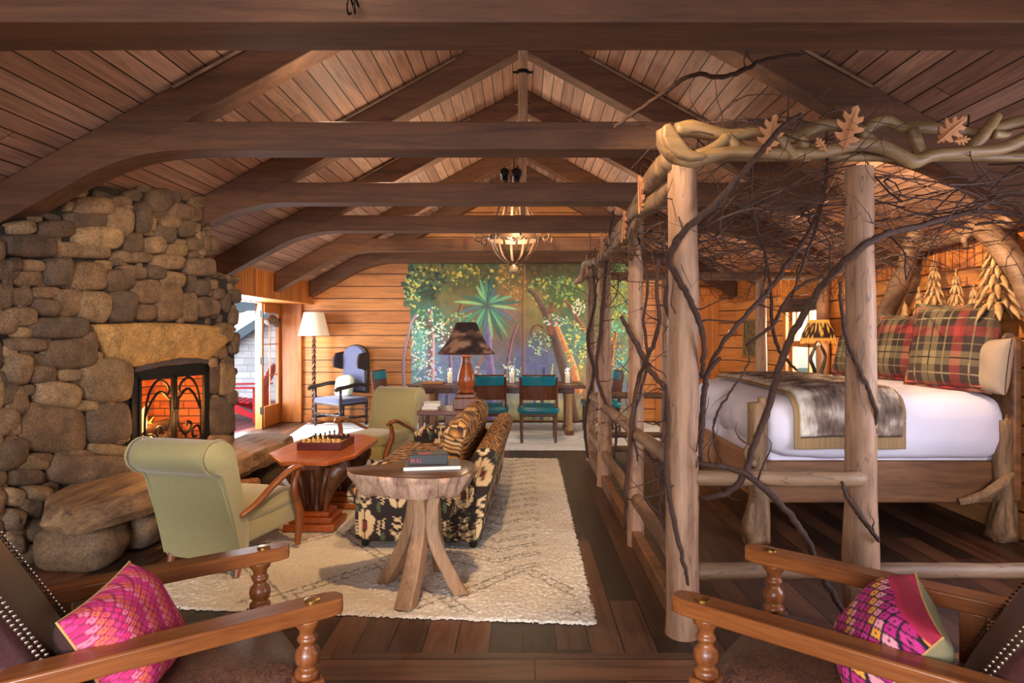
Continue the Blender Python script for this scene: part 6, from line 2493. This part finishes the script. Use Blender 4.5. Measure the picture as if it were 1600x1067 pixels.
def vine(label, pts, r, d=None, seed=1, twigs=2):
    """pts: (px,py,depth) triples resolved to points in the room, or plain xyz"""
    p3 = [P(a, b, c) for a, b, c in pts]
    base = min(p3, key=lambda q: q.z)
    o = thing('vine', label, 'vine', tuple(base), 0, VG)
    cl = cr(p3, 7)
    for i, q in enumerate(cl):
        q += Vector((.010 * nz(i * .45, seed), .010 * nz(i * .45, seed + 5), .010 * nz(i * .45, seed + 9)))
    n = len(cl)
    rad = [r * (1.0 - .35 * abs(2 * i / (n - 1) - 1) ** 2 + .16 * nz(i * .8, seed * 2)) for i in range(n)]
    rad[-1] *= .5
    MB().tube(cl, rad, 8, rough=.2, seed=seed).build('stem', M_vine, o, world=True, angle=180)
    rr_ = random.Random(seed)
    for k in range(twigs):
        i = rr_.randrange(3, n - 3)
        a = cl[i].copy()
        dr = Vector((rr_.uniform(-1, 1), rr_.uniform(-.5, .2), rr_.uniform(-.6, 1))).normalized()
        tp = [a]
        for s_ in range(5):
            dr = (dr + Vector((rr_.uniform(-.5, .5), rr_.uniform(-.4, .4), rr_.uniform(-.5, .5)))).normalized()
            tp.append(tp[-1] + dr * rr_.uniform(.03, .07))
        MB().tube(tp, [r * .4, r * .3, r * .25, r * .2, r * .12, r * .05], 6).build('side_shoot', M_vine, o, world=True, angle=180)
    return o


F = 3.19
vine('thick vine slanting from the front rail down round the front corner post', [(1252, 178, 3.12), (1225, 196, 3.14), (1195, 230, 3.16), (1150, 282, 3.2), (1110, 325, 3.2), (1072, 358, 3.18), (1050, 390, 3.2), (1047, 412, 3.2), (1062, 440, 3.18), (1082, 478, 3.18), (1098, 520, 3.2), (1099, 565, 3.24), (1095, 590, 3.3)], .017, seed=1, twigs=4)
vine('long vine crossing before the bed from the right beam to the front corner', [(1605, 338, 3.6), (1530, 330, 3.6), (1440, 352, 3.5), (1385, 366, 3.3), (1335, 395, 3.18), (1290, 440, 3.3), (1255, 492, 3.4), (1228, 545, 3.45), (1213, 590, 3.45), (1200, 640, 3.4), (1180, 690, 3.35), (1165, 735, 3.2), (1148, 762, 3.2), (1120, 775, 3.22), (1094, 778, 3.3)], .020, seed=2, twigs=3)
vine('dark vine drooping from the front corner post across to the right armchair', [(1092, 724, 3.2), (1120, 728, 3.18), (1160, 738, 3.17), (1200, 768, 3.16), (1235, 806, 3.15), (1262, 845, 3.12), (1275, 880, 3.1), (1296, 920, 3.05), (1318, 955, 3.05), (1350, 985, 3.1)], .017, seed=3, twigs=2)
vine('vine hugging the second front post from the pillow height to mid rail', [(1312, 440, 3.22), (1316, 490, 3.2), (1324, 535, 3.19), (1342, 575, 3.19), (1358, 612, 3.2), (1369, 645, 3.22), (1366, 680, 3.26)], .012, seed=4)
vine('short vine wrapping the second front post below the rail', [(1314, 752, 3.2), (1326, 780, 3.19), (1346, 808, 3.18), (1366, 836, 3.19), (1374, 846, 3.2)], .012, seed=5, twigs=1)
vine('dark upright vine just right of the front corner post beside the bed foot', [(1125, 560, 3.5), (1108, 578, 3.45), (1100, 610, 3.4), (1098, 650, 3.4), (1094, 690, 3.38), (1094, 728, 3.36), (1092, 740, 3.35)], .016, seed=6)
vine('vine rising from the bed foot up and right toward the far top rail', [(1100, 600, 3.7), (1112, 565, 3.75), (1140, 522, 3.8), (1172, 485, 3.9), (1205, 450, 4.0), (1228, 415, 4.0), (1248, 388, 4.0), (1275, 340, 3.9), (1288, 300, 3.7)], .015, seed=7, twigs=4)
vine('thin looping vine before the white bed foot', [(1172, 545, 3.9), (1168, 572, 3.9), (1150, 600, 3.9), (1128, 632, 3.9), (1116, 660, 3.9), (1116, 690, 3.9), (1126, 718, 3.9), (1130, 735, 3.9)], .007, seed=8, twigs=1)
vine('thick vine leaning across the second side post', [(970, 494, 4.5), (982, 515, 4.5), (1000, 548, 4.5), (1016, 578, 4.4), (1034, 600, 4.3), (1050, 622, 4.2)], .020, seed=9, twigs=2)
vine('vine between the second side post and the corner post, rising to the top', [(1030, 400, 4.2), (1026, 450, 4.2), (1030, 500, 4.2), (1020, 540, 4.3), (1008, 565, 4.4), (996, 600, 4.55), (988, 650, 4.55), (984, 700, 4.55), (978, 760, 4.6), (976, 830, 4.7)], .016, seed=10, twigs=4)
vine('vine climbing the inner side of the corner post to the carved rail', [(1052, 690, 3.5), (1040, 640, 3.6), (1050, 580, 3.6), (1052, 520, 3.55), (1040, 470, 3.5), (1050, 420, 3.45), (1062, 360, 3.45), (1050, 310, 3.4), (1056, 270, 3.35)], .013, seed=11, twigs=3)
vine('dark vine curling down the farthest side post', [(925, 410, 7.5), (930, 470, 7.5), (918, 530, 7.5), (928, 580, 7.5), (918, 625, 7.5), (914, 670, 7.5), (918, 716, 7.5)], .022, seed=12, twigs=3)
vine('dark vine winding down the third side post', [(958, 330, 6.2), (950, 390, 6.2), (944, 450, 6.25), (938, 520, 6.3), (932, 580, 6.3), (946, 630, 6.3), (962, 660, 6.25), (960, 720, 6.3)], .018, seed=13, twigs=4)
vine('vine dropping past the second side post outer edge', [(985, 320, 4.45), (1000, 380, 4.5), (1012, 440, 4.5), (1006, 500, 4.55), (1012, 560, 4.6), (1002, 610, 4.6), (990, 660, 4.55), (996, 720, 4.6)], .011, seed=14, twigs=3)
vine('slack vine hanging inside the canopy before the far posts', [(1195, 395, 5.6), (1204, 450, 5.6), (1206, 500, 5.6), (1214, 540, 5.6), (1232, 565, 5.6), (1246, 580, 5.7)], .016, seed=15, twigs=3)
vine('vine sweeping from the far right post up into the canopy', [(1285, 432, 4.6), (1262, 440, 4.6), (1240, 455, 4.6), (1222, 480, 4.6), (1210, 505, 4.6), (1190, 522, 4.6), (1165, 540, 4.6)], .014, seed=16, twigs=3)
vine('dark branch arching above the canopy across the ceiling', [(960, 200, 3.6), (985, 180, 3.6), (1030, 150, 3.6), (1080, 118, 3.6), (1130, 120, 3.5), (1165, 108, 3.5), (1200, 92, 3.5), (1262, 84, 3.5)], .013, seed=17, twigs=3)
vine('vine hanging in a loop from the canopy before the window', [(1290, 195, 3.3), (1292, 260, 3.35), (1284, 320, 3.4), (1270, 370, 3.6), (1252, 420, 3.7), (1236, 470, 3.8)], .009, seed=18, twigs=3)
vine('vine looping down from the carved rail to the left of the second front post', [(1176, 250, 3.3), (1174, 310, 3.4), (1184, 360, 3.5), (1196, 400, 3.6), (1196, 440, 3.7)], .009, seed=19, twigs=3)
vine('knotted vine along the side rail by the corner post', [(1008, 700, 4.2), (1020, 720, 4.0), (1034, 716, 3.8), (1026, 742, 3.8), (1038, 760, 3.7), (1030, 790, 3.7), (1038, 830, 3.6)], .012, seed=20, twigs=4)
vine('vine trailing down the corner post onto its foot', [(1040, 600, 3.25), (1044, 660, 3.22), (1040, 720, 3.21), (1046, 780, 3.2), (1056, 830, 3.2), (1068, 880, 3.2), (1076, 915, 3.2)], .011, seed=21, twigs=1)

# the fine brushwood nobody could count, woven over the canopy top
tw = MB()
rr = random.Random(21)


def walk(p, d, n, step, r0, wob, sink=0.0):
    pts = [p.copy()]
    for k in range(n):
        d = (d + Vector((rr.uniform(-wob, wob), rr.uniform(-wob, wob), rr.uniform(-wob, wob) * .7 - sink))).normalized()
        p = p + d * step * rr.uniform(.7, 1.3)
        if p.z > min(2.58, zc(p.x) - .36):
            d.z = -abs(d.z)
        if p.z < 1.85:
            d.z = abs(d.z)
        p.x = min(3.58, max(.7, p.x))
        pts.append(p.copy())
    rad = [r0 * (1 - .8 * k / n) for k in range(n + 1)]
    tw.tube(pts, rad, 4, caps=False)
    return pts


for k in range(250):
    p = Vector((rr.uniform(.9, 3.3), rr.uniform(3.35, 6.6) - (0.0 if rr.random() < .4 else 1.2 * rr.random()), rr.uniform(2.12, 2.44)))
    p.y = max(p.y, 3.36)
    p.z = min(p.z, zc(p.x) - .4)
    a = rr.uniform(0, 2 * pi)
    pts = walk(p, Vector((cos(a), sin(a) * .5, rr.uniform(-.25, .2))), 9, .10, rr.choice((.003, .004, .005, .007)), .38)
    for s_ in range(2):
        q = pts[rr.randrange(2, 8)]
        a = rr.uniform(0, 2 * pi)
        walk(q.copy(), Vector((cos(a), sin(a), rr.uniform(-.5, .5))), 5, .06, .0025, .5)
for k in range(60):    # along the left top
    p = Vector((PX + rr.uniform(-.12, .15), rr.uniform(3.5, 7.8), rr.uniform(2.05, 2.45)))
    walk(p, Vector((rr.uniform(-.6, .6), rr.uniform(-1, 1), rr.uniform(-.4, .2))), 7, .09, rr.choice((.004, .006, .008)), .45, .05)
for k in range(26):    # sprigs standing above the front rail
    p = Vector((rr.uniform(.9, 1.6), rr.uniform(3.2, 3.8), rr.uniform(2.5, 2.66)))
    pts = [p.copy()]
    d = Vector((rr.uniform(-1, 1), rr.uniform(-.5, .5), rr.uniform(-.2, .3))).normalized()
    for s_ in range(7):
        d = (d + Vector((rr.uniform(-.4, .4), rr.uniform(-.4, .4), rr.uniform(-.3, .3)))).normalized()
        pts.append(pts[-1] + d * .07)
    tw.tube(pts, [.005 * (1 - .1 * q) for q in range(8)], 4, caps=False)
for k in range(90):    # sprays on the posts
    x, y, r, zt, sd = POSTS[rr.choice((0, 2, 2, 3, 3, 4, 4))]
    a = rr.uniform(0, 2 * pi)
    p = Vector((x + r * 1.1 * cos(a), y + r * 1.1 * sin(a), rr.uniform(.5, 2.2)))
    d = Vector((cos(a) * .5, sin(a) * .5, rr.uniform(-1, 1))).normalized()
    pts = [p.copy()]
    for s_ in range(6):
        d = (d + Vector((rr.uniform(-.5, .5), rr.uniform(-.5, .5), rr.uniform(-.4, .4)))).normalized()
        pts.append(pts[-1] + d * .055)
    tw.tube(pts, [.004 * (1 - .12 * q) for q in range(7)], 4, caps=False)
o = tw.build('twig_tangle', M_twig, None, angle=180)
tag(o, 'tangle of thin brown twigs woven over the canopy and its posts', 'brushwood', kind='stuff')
* * *
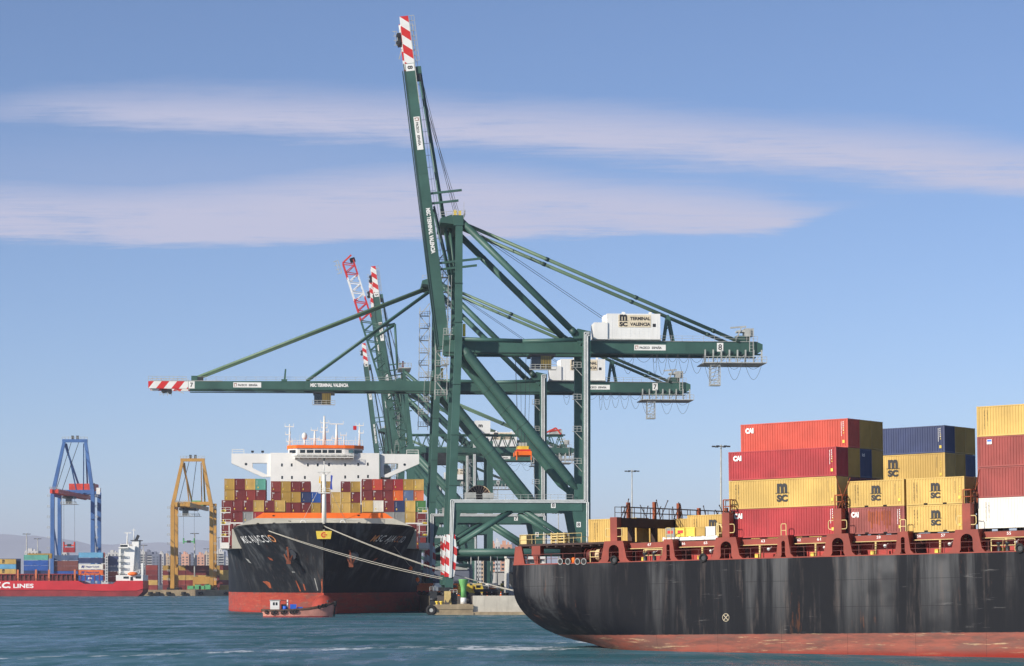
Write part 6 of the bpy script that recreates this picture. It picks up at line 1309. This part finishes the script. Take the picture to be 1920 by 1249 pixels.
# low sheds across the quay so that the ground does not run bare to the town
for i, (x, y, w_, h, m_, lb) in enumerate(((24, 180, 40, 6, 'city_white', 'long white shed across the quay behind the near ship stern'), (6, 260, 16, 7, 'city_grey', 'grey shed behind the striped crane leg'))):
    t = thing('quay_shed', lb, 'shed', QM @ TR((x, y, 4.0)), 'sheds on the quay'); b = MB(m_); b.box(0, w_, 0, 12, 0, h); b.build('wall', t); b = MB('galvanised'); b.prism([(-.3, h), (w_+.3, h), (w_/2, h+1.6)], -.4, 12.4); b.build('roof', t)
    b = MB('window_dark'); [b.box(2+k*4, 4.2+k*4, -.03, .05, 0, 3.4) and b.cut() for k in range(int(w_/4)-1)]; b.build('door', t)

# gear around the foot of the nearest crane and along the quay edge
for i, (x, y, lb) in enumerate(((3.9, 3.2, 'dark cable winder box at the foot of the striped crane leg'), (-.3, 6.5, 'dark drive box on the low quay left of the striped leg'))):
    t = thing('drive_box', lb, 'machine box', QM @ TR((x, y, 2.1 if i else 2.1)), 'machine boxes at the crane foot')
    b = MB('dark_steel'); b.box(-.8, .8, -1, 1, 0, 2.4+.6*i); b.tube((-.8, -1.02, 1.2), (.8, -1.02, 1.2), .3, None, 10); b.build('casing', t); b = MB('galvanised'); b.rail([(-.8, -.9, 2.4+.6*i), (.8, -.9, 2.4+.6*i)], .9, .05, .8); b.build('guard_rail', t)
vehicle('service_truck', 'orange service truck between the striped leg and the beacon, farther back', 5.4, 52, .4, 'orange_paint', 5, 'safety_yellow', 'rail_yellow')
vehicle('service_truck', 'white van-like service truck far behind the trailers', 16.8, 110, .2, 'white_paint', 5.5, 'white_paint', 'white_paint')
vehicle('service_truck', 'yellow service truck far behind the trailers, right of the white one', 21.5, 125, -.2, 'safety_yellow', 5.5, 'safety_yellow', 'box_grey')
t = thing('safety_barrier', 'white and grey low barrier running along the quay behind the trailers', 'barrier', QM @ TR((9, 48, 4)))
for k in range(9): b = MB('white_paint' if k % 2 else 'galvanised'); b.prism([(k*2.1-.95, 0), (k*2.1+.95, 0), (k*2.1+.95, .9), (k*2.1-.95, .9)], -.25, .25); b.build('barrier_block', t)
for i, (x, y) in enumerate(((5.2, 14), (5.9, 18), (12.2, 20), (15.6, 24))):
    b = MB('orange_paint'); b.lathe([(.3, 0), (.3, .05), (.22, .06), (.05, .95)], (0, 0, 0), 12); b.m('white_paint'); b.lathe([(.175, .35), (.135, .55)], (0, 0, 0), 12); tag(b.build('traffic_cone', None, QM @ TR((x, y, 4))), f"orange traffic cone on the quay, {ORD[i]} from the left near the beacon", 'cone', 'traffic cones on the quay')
...
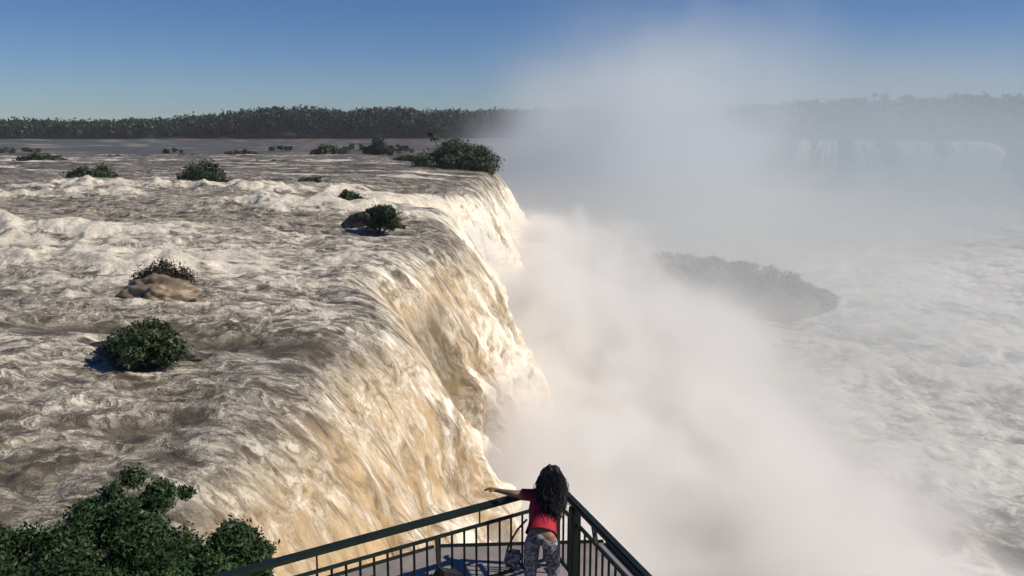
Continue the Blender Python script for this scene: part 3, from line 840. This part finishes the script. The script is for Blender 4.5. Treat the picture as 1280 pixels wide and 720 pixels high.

• [DO THIS]:
Extract exactly and only the lines above from the line containing "Write part 6" through the line containing "b = MB('window_dark');", both end lines included.

• [EXERCISE SOLUTION]:
Write part 6 of the bpy script that recreates this picture. It picks up at line 1309. This part finishes the script. Take the picture to be 1920 by 1249 pixels.
# low sheds across the quay so that the ground does not run bare to the town
for i, (x, y, w_, h, m_, lb) in enumerate(((24, 180, 40, 6, 'city_white', 'long white shed across the quay behind the near ship stern'), (6, 260, 16, 7, 'city_grey', 'grey shed behind the striped crane leg'))):
    t = thing('quay_shed', lb, 'shed', QM @ TR((x, y, 4.0)), 'sheds on the quay'); b = MB(m_); b.box(0, w_, 0, 12, 0, h); b.build('wall', t); b = MB('galvanised'); b.prism([(-.3, h), (w_+.3, h), (w_/2, h+1.6)], -.4, 12.4); b.build('roof', t)
    b = MB('window_dark'); [b.box(2+k*4, 4.2+k*4, -.03, .05, 0, 3.4) and b.cut() for k in range(int(w_/4)-1)]; b.build('door', t)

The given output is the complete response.